Sunday, May 2, 2010

THE TOWER ON THE TOP!!



Hike to the tower! One of the most well known sights around Camden is the tower on the top of Mount Battie. Take a picnic lunch and hike up there and you can appreciate the inspiration for the opening stanza of Edna St. Vincent Millays’s famous work, “Renascence.”


“All I could see from where I stood
Was three long mountains and a wood;
I turned and looked the other way,
And saw three islands in a bay.”

The familiar phrase, “Where the mountains meet the sea,” is seen frequently on brochures all over town, but the real distinction of it goes much further. From the tip of Florida to the Bay of Fundy, along the entire Atlantic coast, Camden is one of only two places where the mountains do meet the sea. The other is, of course Mount Desert, both in Maine.

Camden Hills State Park nestles the town of Camden between Mt. Battie (757 ft) and Mt. Megunticook (1385 ft). This beautiful state park is covered in miles of trails just waiting for you to hike them to the top. There are gorgeous trails of varying levels of difficulty. For those who are unable to hike up, there is an excellent asphalt road to the top.

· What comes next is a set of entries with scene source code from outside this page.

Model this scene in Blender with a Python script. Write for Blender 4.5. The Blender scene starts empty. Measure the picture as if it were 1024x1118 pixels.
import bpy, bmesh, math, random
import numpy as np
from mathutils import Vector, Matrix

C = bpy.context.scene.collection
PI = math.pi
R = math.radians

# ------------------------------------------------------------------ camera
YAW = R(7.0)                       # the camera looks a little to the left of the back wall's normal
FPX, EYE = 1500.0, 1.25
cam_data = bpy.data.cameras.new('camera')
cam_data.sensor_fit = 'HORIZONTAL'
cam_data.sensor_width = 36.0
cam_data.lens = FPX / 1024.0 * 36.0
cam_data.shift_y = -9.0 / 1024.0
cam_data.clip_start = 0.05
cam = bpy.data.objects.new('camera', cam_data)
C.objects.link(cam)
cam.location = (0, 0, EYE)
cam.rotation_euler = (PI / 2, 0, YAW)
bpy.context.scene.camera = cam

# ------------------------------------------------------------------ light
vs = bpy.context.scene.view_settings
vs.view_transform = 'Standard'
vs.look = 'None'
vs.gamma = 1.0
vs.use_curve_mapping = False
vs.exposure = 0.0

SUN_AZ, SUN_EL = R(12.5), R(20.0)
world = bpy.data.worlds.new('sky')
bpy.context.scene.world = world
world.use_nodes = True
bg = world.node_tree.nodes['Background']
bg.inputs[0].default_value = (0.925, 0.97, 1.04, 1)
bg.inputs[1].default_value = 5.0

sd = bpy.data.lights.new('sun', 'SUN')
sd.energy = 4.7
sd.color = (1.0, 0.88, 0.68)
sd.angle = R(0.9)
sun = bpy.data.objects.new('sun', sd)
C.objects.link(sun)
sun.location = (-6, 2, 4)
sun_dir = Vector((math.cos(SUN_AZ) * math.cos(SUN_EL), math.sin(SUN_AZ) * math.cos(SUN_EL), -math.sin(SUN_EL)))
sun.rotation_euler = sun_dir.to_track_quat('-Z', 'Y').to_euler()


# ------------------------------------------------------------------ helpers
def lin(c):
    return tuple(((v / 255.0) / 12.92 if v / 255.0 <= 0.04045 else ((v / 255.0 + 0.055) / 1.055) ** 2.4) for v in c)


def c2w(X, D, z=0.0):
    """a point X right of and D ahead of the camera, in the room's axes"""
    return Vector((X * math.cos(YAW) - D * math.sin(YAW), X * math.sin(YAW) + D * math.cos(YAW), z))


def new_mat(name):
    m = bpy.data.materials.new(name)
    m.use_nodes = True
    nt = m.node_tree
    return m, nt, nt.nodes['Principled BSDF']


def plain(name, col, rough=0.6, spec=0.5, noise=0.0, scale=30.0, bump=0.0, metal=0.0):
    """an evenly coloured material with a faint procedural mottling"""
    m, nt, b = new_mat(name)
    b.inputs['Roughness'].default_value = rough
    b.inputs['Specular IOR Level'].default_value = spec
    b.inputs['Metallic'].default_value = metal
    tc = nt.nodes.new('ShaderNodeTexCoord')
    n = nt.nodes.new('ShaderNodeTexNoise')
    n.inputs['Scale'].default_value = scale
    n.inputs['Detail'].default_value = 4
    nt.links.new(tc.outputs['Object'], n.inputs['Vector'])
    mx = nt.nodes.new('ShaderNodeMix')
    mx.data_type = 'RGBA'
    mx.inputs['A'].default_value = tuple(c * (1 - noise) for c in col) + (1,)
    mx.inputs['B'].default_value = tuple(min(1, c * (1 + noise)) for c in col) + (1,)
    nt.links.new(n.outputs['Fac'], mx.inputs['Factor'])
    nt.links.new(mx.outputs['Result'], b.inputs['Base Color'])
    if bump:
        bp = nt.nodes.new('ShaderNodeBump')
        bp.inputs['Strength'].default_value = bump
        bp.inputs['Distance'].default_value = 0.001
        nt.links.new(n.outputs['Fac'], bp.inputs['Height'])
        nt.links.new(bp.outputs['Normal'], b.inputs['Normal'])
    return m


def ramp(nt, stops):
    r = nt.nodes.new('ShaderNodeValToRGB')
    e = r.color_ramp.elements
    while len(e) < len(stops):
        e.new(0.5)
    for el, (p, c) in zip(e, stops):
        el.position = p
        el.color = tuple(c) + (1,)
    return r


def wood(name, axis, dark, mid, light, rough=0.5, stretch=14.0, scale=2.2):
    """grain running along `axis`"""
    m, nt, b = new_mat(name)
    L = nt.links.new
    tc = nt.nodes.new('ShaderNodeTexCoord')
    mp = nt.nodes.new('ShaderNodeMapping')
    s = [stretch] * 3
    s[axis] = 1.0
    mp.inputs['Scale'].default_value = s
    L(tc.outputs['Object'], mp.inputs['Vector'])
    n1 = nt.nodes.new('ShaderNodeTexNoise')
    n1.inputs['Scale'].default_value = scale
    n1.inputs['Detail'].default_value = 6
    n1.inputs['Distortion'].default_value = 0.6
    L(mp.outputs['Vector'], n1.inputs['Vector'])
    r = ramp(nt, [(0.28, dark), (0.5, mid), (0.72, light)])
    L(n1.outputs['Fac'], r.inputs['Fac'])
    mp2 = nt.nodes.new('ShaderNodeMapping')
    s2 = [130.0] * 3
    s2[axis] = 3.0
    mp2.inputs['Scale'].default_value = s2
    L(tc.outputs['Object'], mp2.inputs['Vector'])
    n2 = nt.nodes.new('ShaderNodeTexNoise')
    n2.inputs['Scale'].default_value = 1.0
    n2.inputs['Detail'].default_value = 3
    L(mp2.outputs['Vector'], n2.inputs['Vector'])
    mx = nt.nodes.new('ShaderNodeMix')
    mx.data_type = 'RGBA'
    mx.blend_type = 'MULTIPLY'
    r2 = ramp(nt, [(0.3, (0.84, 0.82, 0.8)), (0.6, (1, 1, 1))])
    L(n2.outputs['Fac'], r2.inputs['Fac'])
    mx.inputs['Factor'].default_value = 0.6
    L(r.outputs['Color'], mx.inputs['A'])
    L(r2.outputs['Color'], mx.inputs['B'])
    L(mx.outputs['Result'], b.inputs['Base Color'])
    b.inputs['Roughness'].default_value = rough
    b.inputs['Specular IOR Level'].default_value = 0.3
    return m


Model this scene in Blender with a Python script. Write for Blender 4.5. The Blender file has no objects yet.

The road was first built in 1897 by Columbus Buswell, who paid $40 to the owners of the old Fay House near the bottom of the mountain, to get the exclusive right to use the road for 10 years and to collect tolls from others. He leased one square acre at the top of the mountain from the Adam family. There he built Summit House. The house, road and 59 more acres were bought in 1899 by a group of summer residents, the Mt. Battie Association, who remodeled the house into a summer hotel which opened on August 17, 1900.

When fire swept across Mt. Battie in 1918, the house was spared, but in 1920 the Association had torn down as it couldn’t pay for itself. One year later the tower was built on the foundation of the house, using some of the original stones, as the World War I Memorial.
Now it awaits Camden’s many visitors to come see the area from the top of the tower!